Séleucos s’était octroyé la Babylonie et combattit plusieurs années pour obtenir l’hégémonie

sur les satrapies du nord de la Mésopotamie et de l’Iran. A l’issue de vingt ans de guerres (en

301), la dynastie séleucide règne sur toute la partie orientale de l’empire d’Alexandre, du

Taurus à l’Indus, avec sa capitale à Antioche.

La Judée, épuisée par cette guerre syrienne accepta d’abord favorablement ce changement

de maître, Antiochos III ayant su se montrer magnanime. Mais ses successeurs Séleucos IV et

Antiochos IV, en proie à de graves difficultés financières, accentuèrent la pression fiscale et

le second tenta d’imposer par la violence le processus d’hellénisation de la société juive.

C’est ce qui provoqua en 167 la révolte nationaliste juive sous la conduite des Maccabées.

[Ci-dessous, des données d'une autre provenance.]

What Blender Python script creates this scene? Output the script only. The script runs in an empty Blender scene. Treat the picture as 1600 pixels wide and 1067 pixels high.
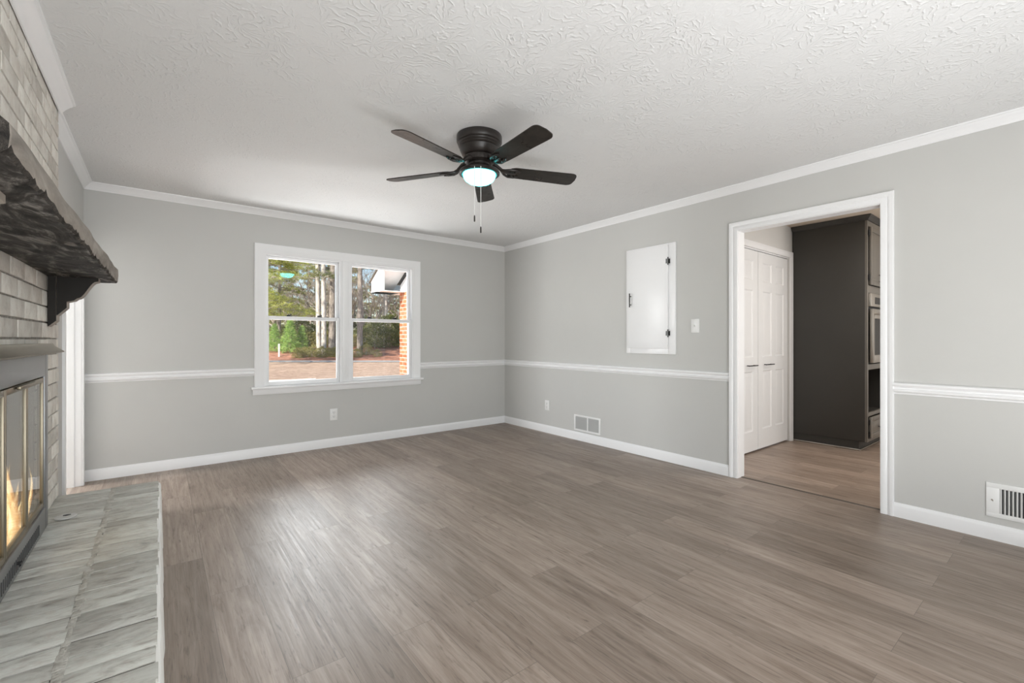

Ceux-ci seront assez habiles pour se concilier l’appui des romains qui voyaient en eux d’utiles

alliés contre les royaumes hellénistiques d’Orient à bout de souffle. Le royaume juif

asmonéen issu de cette révolte se maintint avec succès grâce à cet équilibre jusqu’à

l’avènement d’Alexandre Jannée (104-76). Celui-ci renoua avec une politique anti-romaine,

faisant alliance avec différents royaumes orientaux qui tentaient de résister à Rome : le

royaume du Pont avec Mithridate, le royaume d’Arménie avec Tigrane, le puissant Parthe.

Cette politique entraîna l’intervention militaire de Rome et c’est Pompée qui établit la

domination romaine sur la Syro-palestine en 64-63.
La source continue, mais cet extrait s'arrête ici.